/---
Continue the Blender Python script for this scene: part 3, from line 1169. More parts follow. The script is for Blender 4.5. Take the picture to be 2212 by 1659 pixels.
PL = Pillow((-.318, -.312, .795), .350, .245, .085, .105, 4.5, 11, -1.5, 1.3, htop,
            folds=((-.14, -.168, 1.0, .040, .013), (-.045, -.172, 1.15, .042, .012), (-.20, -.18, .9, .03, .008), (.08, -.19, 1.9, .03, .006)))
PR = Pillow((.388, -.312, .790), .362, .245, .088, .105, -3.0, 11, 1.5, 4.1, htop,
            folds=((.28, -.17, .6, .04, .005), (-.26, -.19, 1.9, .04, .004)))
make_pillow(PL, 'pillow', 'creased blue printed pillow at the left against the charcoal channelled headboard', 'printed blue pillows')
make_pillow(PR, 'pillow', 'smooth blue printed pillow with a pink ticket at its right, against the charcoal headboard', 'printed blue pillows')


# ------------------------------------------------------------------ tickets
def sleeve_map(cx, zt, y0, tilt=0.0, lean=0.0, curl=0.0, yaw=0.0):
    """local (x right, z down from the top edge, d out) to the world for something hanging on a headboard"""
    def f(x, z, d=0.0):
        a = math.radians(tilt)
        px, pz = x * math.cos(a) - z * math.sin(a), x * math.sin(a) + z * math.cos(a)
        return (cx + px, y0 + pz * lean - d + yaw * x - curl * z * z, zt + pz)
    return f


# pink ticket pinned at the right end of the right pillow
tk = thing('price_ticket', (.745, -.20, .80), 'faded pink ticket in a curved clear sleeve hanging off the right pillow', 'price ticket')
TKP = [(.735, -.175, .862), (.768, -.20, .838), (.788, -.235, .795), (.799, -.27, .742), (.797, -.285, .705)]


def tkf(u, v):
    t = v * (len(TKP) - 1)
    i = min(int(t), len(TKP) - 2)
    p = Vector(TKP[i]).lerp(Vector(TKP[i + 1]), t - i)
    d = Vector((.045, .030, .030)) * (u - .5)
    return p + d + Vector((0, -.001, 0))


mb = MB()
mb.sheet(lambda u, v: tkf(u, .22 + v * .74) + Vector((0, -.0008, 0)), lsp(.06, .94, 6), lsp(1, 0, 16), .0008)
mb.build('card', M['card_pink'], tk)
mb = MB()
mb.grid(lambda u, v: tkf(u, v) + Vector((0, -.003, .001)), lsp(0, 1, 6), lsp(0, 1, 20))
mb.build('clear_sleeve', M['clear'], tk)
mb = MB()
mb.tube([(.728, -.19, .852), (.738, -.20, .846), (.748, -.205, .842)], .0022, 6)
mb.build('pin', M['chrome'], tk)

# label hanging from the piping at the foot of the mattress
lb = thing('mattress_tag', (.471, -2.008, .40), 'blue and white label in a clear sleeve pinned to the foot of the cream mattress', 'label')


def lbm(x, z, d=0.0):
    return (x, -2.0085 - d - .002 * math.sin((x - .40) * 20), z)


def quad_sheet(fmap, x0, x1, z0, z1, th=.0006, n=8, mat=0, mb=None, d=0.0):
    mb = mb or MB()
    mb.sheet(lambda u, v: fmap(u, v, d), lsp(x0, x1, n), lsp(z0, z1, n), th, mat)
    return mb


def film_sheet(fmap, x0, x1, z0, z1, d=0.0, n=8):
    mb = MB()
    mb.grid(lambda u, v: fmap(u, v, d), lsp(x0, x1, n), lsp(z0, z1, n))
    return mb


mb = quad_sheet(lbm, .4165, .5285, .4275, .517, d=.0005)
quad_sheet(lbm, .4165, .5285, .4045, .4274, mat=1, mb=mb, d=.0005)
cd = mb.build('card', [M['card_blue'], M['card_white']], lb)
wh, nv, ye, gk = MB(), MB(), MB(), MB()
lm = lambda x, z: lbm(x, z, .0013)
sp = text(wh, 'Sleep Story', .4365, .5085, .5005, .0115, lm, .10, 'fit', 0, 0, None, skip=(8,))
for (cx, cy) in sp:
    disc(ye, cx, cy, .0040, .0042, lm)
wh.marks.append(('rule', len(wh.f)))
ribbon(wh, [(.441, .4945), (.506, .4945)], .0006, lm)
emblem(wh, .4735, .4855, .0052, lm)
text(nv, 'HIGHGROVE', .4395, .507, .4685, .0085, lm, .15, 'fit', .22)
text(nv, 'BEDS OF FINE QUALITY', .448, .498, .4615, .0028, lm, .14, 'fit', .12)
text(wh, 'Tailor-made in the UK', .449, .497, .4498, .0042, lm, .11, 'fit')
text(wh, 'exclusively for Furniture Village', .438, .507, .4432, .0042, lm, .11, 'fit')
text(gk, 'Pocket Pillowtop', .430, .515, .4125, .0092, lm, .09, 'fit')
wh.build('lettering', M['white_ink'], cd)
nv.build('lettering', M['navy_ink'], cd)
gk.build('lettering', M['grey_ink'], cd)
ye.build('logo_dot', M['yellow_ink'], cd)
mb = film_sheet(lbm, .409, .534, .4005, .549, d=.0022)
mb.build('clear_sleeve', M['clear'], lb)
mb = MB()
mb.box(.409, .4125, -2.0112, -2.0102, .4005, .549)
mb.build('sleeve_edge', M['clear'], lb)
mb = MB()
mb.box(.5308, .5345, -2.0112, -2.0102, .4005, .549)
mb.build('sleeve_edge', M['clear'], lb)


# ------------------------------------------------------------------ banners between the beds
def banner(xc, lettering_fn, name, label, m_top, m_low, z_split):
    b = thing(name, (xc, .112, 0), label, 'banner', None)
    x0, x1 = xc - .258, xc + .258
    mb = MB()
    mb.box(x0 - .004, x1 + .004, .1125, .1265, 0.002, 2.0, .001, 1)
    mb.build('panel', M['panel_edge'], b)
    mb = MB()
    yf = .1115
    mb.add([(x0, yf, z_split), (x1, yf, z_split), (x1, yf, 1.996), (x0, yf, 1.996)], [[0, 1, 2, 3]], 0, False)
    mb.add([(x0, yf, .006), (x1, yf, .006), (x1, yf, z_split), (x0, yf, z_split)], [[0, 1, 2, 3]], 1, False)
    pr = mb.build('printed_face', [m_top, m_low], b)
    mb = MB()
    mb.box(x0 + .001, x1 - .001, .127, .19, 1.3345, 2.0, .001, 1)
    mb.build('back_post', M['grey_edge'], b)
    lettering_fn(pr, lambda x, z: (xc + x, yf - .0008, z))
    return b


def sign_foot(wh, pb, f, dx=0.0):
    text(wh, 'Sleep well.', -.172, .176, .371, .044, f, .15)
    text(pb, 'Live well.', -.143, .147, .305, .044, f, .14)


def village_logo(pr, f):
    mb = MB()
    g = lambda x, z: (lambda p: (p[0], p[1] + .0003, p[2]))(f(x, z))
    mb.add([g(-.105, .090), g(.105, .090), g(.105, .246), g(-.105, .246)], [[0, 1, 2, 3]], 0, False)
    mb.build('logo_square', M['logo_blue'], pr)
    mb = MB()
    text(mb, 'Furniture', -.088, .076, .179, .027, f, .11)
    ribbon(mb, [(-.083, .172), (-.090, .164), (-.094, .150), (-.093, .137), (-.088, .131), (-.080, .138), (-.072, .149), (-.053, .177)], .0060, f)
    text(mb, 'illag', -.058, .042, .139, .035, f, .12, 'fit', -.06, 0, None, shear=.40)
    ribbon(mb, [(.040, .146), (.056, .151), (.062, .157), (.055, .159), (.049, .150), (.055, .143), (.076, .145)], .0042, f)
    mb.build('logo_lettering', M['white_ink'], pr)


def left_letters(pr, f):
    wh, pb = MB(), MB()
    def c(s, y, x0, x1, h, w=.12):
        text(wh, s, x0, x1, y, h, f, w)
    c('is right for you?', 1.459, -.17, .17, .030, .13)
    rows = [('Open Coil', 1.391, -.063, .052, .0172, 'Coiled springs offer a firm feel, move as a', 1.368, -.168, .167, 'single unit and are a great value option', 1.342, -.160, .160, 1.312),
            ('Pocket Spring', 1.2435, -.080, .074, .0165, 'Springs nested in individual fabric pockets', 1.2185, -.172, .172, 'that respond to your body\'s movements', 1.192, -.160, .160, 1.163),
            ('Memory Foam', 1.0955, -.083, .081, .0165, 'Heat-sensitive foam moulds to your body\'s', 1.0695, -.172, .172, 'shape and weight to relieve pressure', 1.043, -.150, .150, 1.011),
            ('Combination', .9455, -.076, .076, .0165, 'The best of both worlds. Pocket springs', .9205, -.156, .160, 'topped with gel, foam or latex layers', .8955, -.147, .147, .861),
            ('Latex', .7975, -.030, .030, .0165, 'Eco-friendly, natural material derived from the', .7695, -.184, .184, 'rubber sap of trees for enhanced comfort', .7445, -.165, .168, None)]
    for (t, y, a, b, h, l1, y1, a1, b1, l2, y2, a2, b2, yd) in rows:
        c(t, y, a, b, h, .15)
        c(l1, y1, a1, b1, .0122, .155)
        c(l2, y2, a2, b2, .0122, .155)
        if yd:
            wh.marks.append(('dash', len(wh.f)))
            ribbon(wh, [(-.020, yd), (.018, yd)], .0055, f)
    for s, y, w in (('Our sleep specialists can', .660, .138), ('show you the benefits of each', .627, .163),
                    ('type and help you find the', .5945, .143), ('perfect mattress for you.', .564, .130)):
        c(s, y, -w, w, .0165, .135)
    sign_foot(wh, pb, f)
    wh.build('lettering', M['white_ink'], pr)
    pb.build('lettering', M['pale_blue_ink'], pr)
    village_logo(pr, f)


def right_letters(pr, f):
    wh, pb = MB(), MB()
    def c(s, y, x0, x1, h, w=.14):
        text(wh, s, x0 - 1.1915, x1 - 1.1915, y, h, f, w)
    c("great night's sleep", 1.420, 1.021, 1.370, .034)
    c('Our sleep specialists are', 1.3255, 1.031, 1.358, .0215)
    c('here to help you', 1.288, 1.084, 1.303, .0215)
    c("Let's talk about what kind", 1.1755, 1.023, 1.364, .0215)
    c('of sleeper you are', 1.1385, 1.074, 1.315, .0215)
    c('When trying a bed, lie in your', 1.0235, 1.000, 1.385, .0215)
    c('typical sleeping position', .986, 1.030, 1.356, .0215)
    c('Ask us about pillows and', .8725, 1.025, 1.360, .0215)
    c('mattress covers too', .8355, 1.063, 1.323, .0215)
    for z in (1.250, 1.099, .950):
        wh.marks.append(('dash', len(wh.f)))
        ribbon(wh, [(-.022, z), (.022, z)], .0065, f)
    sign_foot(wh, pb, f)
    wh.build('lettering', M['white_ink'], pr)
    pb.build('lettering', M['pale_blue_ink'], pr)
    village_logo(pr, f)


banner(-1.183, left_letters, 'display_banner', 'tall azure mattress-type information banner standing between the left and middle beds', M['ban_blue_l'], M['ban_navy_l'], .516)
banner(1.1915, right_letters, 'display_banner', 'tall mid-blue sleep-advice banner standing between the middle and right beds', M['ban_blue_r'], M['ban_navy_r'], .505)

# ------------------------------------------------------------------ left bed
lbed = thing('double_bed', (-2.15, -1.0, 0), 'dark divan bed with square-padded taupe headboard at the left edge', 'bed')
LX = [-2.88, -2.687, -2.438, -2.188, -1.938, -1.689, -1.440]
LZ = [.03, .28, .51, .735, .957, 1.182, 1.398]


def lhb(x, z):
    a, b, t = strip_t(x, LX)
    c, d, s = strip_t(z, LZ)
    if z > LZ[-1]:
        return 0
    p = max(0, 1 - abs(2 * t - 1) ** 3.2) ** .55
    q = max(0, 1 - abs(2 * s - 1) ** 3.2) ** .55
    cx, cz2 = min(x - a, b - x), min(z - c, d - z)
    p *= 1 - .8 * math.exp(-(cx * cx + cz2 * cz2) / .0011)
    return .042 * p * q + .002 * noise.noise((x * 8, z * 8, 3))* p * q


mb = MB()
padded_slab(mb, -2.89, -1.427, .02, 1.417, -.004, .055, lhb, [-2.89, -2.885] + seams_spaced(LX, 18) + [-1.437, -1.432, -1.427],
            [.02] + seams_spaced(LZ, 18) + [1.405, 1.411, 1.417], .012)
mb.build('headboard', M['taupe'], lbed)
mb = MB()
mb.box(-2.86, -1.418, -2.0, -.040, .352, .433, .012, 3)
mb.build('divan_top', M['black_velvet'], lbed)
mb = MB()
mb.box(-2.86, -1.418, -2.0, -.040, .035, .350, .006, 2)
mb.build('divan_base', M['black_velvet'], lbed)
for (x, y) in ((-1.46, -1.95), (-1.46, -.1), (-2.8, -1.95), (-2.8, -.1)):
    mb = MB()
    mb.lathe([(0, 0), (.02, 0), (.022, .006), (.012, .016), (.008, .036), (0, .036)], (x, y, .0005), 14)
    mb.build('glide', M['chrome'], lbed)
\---
§ Requirement: Word for word, quote the lines of the material from the first line through the line with "mb.build('pin', M['chrome'], tk)", both ends included.

§ Response to the task:
Continue the Blender Python script for this scene: part 3, from line 1169. More parts follow. The script is for Blender 4.5. Take the picture to be 2212 by 1659 pixels.
PL = Pillow((-.318, -.312, .795), .350, .245, .085, .105, 4.5, 11, -1.5, 1.3, htop,
            folds=((-.14, -.168, 1.0, .040, .013), (-.045, -.172, 1.15, .042, .012), (-.20, -.18, .9, .03, .008), (.08, -.19, 1.9, .03, .006)))
PR = Pillow((.388, -.312, .790), .362, .245, .088, .105, -3.0, 11, 1.5, 4.1, htop,
            folds=((.28, -.17, .6, .04, .005), (-.26, -.19, 1.9, .04, .004)))
make_pillow(PL, 'pillow', 'creased blue printed pillow at the left against the charcoal channelled headboard', 'printed blue pillows')
make_pillow(PR, 'pillow', 'smooth blue printed pillow with a pink ticket at its right, against the charcoal headboard', 'printed blue pillows')


# ------------------------------------------------------------------ tickets
def sleeve_map(cx, zt, y0, tilt=0.0, lean=0.0, curl=0.0, yaw=0.0):
    """local (x right, z down from the top edge, d out) to the world for something hanging on a headboard"""
    def f(x, z, d=0.0):
        a = math.radians(tilt)
        px, pz = x * math.cos(a) - z * math.sin(a), x * math.sin(a) + z * math.cos(a)
        return (cx + px, y0 + pz * lean - d + yaw * x - curl * z * z, zt + pz)
    return f


# pink ticket pinned at the right end of the right pillow
tk = thing('price_ticket', (.745, -.20, .80), 'faded pink ticket in a curved clear sleeve hanging off the right pillow', 'price ticket')
TKP = [(.735, -.175, .862), (.768, -.20, .838), (.788, -.235, .795), (.799, -.27, .742), (.797, -.285, .705)]


def tkf(u, v):
    t = v * (len(TKP) - 1)
    i = min(int(t), len(TKP) - 2)
    p = Vector(TKP[i]).lerp(Vector(TKP[i + 1]), t - i)
    d = Vector((.045, .030, .030)) * (u - .5)
    return p + d + Vector((0, -.001, 0))


mb = MB()
mb.sheet(lambda u, v: tkf(u, .22 + v * .74) + Vector((0, -.0008, 0)), lsp(.06, .94, 6), lsp(1, 0, 16), .0008)
mb.build('card', M['card_pink'], tk)
mb = MB()
mb.grid(lambda u, v: tkf(u, v) + Vector((0, -.003, .001)), lsp(0, 1, 6), lsp(0, 1, 20))
mb.build('clear_sleeve', M['clear'], tk)
mb = MB()
mb.tube([(.728, -.19, .852), (.738, -.20, .846), (.748, -.205, .842)], .0022, 6)
mb.build('pin', M['chrome'], tk)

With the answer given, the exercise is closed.